The Big Other

It was last August, an uncomfortably warm afternoon with nothing else to do but wait for the sun to go down so I could go out a bit. There I was with my red pencil and my notebook, ready to spoil the movie by Jan Schomburg The Big Other, with Callum Turner playing the role of a reporter in Rome covering the pope’s election and co-staring Matilde de Angelis as a ‘shortly to be ordained’ nun…

shh! Quiet, please, it’s starting…”

Rome, Colosseum in the background, a traffic jam: really? Too easy!!!

Close-up on a taxi driver, played by the marvellous Serra Yilmax: I suggest directors get a real cab driver as an extra when shooting in Rome. Even the most outstanding actor or actress can’t catch Roman Taxi drivers’ humour.

The Hotel reception is a smashing déjà vu. Are they kidding, or are they intentional quotes?

I didn’t see that coming

And then something happens and puts me in a different mood, and I didn’t see it coming. The people, idly strolling around the ‘piazza’, start dancing. I love it. My soft spot for Flash Mobs and Tobias Jundt’s music that I hear for the first time, take me away. You know what? I like it.

This movie contains all the clichés I hate, the very reason for wanting this page in my blog.  Scenes redone (and overdone) time and time again, redundant, like direct quotes plagarized from the figurative book of Italian stereotypes

The photography is beautiful. The sights in Rome come out at their very best, so beautiful that I shed a tear or two. The magic that changed my mood came from a generous dose of intelligence and the right amount of craziness, absurdity and ‘nonsense’. The charming, warming music did the rest.

tightrope walking

And what about the story? Not much to say. Love, in whatever sauce, always saves the day, and when the rival,’The Other’ is powerful, you can expect whatever. The characters move on the edge of ‘nonsense’ and ridicule as if they were tightrope walkers, but in my opinion, never fall off on either side. The millenary tradition of a pope election told with the irreverent cynicism of a ‘Millenial’ was fun and made me smile.

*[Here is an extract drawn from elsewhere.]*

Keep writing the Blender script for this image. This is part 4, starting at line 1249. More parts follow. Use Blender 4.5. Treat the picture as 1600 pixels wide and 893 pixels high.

All in all, it took me back to my twenties, in the Sixties and Seventies, when our nights out with the usual bunch of friends started with beautiful speeches and ended at dawn laughing and talking ‘nonsense’. We were part of an Italian generation that cultivated that way of having fun. Absurd and nonsense programmes also pervaded radio and television for a short period, during those years.

 my preconceptions

That afternoon in Rome, I started well-armed with a red pencil and ended up with loving eyes, like when I look at dressed-up children playing, not doubting for one second that they are what their costumes show. It seems like this absurd movie is made of what some dreams are made of.

I won’t watch it a second time. That’s asking too much. But it made me smile more than once and, most importantly, reminded me that I have preconceptions like everyone else. In Italian I would say ‘Chi di preconcetti ferisce di preconcetti perisce’. How would you say that in English?

As I have already said, we are looking forward to seeing you in Rome. If you let me know when you’re coming, I’ll try to arrange something, so you find a ballet in ‘piazza’: I adore that scene!!!